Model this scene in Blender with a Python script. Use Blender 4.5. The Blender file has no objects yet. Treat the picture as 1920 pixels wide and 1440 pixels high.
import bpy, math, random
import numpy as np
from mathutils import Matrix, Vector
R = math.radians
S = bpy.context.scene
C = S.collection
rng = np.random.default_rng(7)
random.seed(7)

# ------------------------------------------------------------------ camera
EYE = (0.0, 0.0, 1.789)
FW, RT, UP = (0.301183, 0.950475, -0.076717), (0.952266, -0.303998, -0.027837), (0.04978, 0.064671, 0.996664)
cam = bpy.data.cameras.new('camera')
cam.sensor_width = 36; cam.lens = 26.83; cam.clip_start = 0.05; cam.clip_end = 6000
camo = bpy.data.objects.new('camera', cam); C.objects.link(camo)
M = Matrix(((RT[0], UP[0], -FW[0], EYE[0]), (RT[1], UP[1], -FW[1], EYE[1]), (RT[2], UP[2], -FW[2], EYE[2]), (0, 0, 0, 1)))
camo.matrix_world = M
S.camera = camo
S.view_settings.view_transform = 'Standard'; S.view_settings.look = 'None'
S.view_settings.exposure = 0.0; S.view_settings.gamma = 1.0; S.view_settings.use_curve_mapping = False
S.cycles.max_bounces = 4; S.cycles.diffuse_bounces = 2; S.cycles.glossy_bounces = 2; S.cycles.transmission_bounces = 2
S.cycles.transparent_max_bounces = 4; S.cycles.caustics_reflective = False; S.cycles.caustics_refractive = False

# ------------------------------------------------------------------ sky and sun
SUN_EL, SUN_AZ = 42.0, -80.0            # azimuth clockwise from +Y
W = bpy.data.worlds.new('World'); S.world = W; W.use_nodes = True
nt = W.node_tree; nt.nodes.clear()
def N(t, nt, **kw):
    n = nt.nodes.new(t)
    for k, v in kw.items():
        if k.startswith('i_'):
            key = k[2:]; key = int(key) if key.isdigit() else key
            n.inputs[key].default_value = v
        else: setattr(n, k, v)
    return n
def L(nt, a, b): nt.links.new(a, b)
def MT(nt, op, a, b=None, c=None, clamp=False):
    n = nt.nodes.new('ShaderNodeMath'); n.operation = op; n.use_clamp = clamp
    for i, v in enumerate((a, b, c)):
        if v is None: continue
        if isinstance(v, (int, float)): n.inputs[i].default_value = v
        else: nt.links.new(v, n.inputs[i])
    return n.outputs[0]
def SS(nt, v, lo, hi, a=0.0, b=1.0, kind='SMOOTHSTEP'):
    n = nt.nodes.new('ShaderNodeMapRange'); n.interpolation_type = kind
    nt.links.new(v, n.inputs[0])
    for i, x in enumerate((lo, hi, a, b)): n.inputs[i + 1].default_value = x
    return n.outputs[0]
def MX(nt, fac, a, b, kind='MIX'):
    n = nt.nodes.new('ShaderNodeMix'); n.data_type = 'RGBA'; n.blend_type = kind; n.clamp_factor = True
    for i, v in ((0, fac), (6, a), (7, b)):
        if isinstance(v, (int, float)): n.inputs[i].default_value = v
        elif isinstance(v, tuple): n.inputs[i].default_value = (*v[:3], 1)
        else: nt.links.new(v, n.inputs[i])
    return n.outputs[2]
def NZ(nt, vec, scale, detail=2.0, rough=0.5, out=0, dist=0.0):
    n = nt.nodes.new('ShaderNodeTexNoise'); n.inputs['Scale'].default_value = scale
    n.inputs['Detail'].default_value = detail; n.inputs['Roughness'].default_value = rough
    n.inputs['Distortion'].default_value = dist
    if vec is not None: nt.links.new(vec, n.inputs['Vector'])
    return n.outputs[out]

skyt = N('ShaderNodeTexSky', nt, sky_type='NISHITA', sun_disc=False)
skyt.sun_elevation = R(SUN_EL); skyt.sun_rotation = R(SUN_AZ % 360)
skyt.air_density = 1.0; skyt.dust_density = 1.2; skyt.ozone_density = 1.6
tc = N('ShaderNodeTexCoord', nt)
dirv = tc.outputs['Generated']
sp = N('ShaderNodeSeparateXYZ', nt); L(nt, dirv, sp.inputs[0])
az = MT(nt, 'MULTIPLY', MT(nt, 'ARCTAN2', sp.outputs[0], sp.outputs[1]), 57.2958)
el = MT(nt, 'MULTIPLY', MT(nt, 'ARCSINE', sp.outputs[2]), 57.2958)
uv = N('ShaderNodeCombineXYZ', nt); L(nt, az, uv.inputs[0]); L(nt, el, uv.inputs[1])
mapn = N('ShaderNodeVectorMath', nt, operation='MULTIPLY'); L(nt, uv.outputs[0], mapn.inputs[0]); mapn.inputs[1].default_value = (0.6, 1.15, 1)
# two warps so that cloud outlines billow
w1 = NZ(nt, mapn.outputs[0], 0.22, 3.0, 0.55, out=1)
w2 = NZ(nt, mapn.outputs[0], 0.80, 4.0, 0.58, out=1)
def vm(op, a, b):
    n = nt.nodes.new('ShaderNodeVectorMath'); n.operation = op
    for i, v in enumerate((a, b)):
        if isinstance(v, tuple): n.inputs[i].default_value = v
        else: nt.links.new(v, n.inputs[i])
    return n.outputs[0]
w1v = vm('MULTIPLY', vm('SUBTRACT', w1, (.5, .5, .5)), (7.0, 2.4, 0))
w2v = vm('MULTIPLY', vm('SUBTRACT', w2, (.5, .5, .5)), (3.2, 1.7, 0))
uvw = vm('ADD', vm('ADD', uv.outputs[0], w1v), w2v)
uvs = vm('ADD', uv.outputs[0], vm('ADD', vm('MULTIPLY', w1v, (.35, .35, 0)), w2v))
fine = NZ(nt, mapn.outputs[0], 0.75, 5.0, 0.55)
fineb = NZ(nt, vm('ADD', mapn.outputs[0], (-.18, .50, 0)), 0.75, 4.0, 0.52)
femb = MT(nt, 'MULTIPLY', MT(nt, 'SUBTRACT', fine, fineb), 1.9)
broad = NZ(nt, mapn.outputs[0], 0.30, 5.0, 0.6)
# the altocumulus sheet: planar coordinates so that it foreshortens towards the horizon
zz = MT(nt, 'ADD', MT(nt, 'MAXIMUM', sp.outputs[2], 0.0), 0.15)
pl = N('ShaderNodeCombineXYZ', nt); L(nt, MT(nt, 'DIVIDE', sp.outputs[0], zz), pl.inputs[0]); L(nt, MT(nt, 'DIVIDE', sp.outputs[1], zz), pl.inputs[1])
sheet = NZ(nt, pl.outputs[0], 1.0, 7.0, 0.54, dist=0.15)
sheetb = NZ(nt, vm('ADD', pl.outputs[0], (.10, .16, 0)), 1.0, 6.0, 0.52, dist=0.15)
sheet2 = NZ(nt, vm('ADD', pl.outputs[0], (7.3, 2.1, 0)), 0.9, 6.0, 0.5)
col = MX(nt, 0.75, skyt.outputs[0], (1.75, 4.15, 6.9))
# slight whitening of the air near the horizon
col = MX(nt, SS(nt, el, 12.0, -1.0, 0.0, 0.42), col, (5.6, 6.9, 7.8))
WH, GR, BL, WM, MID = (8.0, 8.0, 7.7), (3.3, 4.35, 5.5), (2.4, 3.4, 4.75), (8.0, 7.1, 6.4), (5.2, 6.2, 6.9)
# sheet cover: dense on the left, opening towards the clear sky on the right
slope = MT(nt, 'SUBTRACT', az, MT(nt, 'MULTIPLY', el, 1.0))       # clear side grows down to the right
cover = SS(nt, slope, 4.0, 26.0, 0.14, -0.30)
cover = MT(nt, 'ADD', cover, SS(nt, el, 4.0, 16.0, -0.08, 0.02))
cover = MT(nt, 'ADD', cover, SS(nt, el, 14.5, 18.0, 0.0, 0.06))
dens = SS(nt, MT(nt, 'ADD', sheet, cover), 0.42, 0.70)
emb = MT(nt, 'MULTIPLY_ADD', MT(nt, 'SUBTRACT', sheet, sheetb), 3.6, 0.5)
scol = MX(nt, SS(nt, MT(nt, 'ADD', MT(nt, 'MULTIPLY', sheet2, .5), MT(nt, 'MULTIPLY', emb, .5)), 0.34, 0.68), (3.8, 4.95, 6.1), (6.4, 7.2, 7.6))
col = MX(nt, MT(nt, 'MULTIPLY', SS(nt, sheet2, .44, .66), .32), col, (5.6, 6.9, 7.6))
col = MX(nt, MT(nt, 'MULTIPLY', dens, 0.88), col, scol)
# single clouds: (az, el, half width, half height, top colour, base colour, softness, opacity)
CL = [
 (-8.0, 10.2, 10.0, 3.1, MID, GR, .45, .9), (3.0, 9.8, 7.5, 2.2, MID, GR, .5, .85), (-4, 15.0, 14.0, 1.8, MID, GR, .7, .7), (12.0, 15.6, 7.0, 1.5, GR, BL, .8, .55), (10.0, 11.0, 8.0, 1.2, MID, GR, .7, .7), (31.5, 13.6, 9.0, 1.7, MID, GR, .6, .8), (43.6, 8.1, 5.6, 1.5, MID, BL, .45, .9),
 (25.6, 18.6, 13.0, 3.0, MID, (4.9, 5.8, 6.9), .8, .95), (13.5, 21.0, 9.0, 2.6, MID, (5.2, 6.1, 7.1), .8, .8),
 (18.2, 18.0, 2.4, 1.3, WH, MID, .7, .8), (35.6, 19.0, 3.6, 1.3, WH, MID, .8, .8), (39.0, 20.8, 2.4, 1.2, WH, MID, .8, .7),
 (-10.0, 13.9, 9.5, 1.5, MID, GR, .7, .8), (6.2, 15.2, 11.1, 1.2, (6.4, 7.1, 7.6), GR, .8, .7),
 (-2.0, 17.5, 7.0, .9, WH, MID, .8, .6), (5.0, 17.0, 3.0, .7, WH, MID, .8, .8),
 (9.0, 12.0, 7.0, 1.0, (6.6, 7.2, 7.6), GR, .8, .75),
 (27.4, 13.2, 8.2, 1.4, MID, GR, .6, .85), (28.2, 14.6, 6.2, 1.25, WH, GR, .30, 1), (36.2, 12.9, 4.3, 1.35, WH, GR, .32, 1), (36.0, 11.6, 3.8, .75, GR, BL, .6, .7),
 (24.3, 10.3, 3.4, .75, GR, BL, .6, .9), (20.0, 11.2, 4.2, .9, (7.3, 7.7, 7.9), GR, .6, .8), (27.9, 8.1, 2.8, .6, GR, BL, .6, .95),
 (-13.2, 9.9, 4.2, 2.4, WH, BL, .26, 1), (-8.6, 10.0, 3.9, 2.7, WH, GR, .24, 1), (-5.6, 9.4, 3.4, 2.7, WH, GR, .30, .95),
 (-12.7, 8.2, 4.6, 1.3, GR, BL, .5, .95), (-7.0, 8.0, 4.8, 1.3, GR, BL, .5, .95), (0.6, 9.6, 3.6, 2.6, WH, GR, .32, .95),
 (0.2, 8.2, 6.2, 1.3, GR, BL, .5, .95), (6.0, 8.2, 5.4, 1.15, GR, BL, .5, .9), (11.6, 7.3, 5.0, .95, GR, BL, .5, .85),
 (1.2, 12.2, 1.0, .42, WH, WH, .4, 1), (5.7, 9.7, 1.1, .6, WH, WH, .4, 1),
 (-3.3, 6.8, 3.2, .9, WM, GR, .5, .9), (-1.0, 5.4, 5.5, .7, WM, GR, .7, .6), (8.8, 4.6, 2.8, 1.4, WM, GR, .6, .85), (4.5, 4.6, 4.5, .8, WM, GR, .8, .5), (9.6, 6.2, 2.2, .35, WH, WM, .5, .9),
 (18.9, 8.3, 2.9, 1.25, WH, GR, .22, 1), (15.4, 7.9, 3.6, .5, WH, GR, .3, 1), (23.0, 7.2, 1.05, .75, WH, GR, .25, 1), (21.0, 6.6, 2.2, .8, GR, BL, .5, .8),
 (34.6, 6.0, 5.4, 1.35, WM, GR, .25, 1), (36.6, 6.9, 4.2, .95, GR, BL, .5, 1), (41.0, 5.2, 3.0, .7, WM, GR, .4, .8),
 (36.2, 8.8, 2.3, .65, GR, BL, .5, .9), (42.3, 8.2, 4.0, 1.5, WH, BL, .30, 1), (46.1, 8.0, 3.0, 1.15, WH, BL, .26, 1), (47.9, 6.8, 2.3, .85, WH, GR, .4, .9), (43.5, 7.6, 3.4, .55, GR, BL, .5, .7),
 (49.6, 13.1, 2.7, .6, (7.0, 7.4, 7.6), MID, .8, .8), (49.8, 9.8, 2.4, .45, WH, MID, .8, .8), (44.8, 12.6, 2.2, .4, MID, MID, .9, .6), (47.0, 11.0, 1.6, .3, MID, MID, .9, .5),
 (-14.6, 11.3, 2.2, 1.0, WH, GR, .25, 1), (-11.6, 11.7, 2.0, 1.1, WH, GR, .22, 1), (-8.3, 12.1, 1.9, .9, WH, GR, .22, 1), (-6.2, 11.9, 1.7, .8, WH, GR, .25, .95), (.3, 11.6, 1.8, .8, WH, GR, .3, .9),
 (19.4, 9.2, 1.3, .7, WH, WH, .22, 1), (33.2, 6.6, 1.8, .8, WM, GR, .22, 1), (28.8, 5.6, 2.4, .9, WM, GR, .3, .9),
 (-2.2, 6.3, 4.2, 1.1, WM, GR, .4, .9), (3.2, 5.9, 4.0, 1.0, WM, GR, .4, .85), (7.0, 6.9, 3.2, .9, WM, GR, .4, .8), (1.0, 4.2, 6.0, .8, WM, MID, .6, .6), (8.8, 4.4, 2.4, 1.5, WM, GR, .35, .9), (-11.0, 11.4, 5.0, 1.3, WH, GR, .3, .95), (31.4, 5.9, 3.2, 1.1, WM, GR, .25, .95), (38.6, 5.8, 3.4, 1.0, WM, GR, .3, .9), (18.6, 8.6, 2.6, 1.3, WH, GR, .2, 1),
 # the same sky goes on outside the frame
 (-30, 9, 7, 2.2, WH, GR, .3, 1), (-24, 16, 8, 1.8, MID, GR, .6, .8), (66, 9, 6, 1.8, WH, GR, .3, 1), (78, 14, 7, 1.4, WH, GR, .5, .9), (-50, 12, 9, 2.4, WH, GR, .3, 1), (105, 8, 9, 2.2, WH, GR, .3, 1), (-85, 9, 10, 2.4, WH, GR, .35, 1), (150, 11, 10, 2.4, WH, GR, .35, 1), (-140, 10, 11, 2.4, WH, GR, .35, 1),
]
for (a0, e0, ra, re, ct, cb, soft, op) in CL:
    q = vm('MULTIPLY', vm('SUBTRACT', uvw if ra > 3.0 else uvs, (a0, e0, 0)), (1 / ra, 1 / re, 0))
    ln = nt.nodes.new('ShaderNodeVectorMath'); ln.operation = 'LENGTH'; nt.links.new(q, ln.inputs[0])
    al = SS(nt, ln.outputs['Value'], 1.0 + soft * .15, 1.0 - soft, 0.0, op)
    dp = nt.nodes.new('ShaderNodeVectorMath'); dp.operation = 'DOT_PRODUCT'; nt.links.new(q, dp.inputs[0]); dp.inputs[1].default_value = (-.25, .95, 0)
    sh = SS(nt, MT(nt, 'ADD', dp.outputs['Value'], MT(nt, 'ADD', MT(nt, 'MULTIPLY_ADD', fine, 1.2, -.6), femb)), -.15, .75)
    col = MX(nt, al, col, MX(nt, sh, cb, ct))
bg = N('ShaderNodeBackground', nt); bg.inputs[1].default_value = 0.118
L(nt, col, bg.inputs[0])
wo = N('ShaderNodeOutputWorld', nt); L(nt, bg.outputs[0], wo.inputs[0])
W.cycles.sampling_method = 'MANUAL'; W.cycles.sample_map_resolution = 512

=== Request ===
Copy out only the lines running from the beginning of the data to the line with "random.seed(7)", both ends included.

=== Finished answer ===
Model this scene in Blender with a Python script. Use Blender 4.5. The Blender file has no objects yet. Treat the picture as 1920 pixels wide and 1440 pixels high.
import bpy, math, random
import numpy as np
from mathutils import Matrix, Vector
R = math.radians
S = bpy.context.scene
C = S.collection
rng = np.random.default_rng(7)
random.seed(7)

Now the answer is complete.